Here’s the problem. I don’t know how old you are, but I’m guessing you were born after we landed on the Moon. Now, given that fact, I’m guessing that there is no single event in your life that is positive where you say, “I remember where I was at that moment.” Is there?

No.

I have the benefit of being able to say I know where I was when Neil Armstrong walked on the Moon. You don’t have it. You don’t have that moment. We have bred multiple generations of people who have not experienced knowing where you are the moment a news story broke, with that news story being great and grand and something that elevates society instead of diminishes it. If we land on Mars, you’ll know where you were the day that happened. Landing on Mars expands the space frontier and that makes headlines.

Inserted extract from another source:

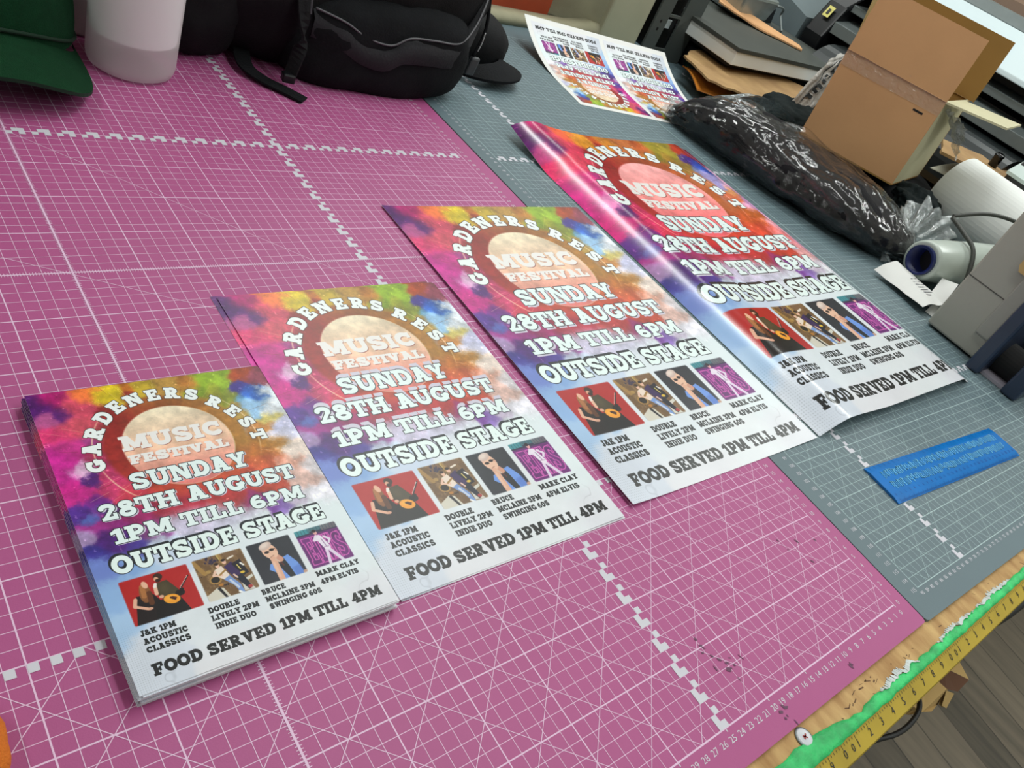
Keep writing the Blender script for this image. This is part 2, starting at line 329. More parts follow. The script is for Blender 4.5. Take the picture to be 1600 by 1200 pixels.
def base_art():
    A = [  # x, y, colour, reach
     (0.8,1.2,(85,25,110),1.3),(1.8,0.7,(190,30,120),1.3),(2.4,2.6,(85,30,115),1.0),(1.2,3.2,(190,90,150),.9),(3.6,1.8,(225,80,110),1.6),(3.0,4.6,(215,85,105),1.8),(1.6,5.0,(225,60,120),1.4),
     (4.6,0.6,(235,120,60),1.1),(6.0,1.0,(225,200,40),1.2),(6.6,2.2,(220,190,50),.8),(7.6,0.8,(205,120,40),.9),(7.6,1.9,(150,50,40),1.0),(9.2,0.8,(200,170,50),1.2),(11.5,0.8,(195,150,70),1.2),(13.2,0.6,(190,120,50),1.0),
     (14.6,1.1,(140,170,40),1.5),(16.4,1.4,(150,180,50),1.4),(15.2,2.6,(165,165,50),1.2),(18.4,0.7,(165,70,35),1.1),(19.6,1.4,(150,70,90),.9),(18.4,2.6,(75,60,150),1.0),(19.0,3.4,(50,100,190),1.0),(18.0,3.9,(120,180,220),.7),
     (20.3,3.4,(225,232,240),.9),(17.2,3.3,(150,160,60),.9),(18.6,5.0,(150,190,225),1.0),(20.2,5.6,(225,230,238),1.1),(17.4,5.1,(170,140,70),.9),(19.4,6.8,(205,190,110),.9),(18.7,7.6,(190,130,70),.9),(20.3,8.2,(205,205,235),1.1),(19.2,9.4,(215,215,240),1.0),
     (18.3,10.0,(190,130,50),1.2),(17.3,11.2,(200,120,50),1.3),(19.6,11.6,(232,215,205),1.1),(18.6,13.0,(228,170,150),1.3),(19.3,14.8,(228,190,180),1.2),(20.5,13.5,(228,222,228),1.0),(17.0,12.4,(205,95,60),1.2),
     (4.4,5.5,(150,60,60),1.0),(5.4,3.4,(140,40,40),1.0),(3.4,6.4,(150,60,130),1.0),(1.8,6.6,(200,55,140),1.4),(1.0,8.4,(190,40,140),1.5),(3.6,7.8,(170,50,90),1.2),(2.4,9.0,(235,190,225),.75),(1.0,10.3,(205,40,140),1.0),(2.7,10.5,(80,35,115),.8),(1.6,11.6,(200,45,140),1.3),(3.8,11.4,(200,60,110),1.3),
     (2.6,12.6,(110,40,135),.8),(4.8,12.8,(195,60,80),1.3),(1.0,13.6,(80,45,135),.9),(1.8,14.6,(85,110,190),.6),(3.2,14.0,(95,60,140),.8),(2.4,15.4,(165,50,140),1.2),(5.0,15.0,(165,45,110),1.4),(8.0,14.6,(180,50,70),2.2),(12.0,14.4,(185,60,60),2.2),(15.4,14.2,(200,80,60),1.5),
     (1.0,16.4,(180,150,200),.8),(2.6,17.2,(80,35,120),1.3),(1.3,17.9,(60,50,140),1.0),(3.4,18.2,(75,60,145),1.0),(5.4,16.7,(150,80,150),1.1),(8.0,17.0,(205,200,225),1.6),(11.0,17.2,(208,205,228),1.8),(13.4,16.2,(165,60,130),.9),(14.8,17.0,(125,70,160),.9),(16.0,17.6,(140,110,185),.8),(17.6,17.0,(205,190,215),1.1),(19.5,17.0,(225,222,232),1.3),
     (0.8,19.4,(110,130,200),1.1),(2.4,19.4,(130,165,215),1.2),(1.0,21.4,(140,175,220),1.4),(0.7,24.0,(165,195,228),1.4),(2.5,22.0,(175,200,228),1.6),(6.0,19.4,(200,212,232),1.6),(12.0,19.6,(222,230,236),2.2),(18.5,19.6,(222,232,236),2.2),
     (2.0,27.0,(208,214,226),2.2),(8.0,25.5,(220,226,232),3.0),(14.0,26.5,(222,226,230),3.0),(19.5,24.5,(222,230,234),2.5),(19.5,28.5,(220,221,228),2.5),(8.0,29.0,(222,222,228),2.5)]
    wx = XX + 3.0*fbm(AH, AW, 6, 1, 7, 0.62); wy = YY + 3.0*fbm(AH, AW, 6, 2, 7, 0.62)
    num = np.zeros((AH, AW, 3), np.float32); den = np.zeros((AH, AW), np.float32)
    for x, y, c, r in A:
        w = np.exp(-2.9*((wx-x)**2+(wy-y)**2)/(r*r))+1e-5/((wx-x)**2+(wy-y)**2+.3)
        num += w[..., None]*np.array(c, np.float32)/255; den += w
    img = num/den[..., None]
    # brush texture, streaks radiating from the moon
    ang = np.arctan2(YY-8.3, XX-10.3); rr = np.hypot(XX-10.3, YY-8.3)
    paint = np.clip((19.2-YY)/2, 0, 1)
    img *= (1+paint*0.75*fbm(AH, AW, 16, 3, 6, 0.68))[..., None]
    g_ = img.mean(2, keepdims=True); img = np.where(paint[..., None] > 0, g_+(img-g_)*(1+.02*paint[..., None]), img)*(1-.05*paint[..., None])
    sp = fbm(AH, AW, 60, 5, 3, 0.6); img = img+(paint*np.clip(sp-0.24, 0, 1)*1.8)[..., None]*np.array([1, .85, .8])
    r = np.random.RandomState(11)
    for k in range(60):
        a = r.uniform(-math.pi, math.pi); r0 = r.uniform(5.2, 9.0); ln = r.uniform(.8, 2.6)
        x0, y0 = 10.3+r0*math.cos(a), 8.3+r0*math.sin(a); x1, y1 = 10.3+(r0+ln)*math.cos(a+.02), 8.3+(r0+ln)*math.sin(a+.02)
        if y1 > 15: continue
        xa, xb = sorted((x0, x1)); ya, yb = sorted((y0, y1))
        sl = (slice(max(0, int((ya-.1)/PX)), max(0, int((yb+.1)/PX))), slice(max(0, int((xa-.1)/PX)), max(0, int((xb+.1)/PX))))
        if img[sl].size: blend(img, sl, (250, 215, 170) if r.rand() < .65 else (110, 40, 40), (0.5-(seg_d(XX[sl], YY[sl], x0, y0, x1, y1)-.012)/PX)*r.uniform(.3, .8))
    # disc behind the moon: dark red on the left turning to gold on the right
    full = (slice(0, AH), slice(0, AW)); tr = np.clip((XX-5.5)/11+0.5*fbm(AH, AW, 8, 8, 5, .6)*0.9, 0, 1)
    disc = np.clip((6.35+1.2*fbm(AH, AW, 7, 9, 5, .6)-rr)/0.5, 0, 1)*np.clip((14.6-YY)/1.5, 0, 1)
    cl = np.array((146,40,36), np.float32)/255; cm = np.array((152,92,40), np.float32)/255; cr = np.array((172,122,52), np.float32)/255
    dcol = np.where((tr < .5)[..., None], cl+(cm-cl)*(tr*2)[..., None], cm+(cr-cm)*(tr*2-1)[..., None])
    lowr = np.clip((YY-9.5)/4, 0, 1)[..., None]; dcol = dcol*(1-lowr)+np.array((196,72,52), np.float32)/255*lowr
    dcol = dcol*(1+0.5*fbm(AH, AW, 22, 10, 4, .7))[..., None]
    img = img*(1-disc[..., None])+dcol*disc[..., None]
    halo = np.exp(-((rr-7.0)/0.07)**2)*np.clip(np.sin(ang*2.3+2.0), 0, 1)*np.clip((14.5-YY)/2, 0, 1)*.75
    blend(img, full, (250, 220, 180), halo)
    # moon
    md = np.clip((4.68-rr)/0.03, 0, 1); t = np.clip((YY-3.6)/9.2, 0, 1)[..., None]
    c1, c2, c3 = [np.array(c, np.float32)/255 for c in ((232,220,192), (240,196,166), (226,124,118))]
    mc = np.where(t < .5, c1+(c2-c1)*t*2, c2+(c3-c2)*(t*2-1))
    left = np.clip((10-XX)/6, 0, 1)[..., None]*np.clip((YY-6)/4, 0, 1)[..., None]; mc = mc*(1-.35*left)+np.array((232,150,140), np.float32)/255*.35*left
    mc = mc*(1+.55*fbm(AH, AW, 12, 12, 7, .66))[..., None]
    img = img*(1-md[..., None])+mc*md[..., None]
    blend(img, full, (255, 240, 220), np.exp(-((rr-4.7)/0.05)**2)*.5)
    # pale creased paper texture towards the foot
    foot = np.clip((YY-20.2)/2, 0, 1); img *= (1+foot*.07*fbm(AH, AW, 9, 14, 6, .6))[..., None]
    cr_ = np.abs(fbm(AH, AW, 5, 15, 4, .5)); edge = np.clip((YY-25.5)/2, 0, 1)*np.clip(1.4-np.minimum(XX, 21-XX)/2.6, 0, 1)
    img -= (np.clip(.012-cr_, 0, 1)*12*edge)[..., None]
    hatch = ((np.sin(XX*38)+np.sin(YY*38)) > 1.0)*np.clip((YY-24)/2, 0, 1)*np.clip(1.6-XX*.8, 0, 1); img -= (hatch*.10)[..., None]
    return np.clip(img, 0, 1)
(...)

Boldly going where hundreds have gone before does not make headlines. If you make the headlines, that’s what stimulates STEM interest. You won’t need a program to excite people to get into the sciences. You won’t need tariffs to keep your factories stateside, because you’ll be innovating at a pace where you’re making products the rest of the world hasn’t figured out how to make yet.

When an industry matures, it means it’s not advancing and of course the jobs go overseas. That’s the obligation of the multi-national corporation, to put the factory where it can make the widget as cheap as possible. Don’t get angry when a corporation does that, we’ve all bought into this concept. We live in a capitalistic society. That’s how it works.

You don’t complain. You say “Lets innovate so we can make things that [other countries] can’t.” All of that is possible when you have a healthy NASA exploring the cosmos. All of that.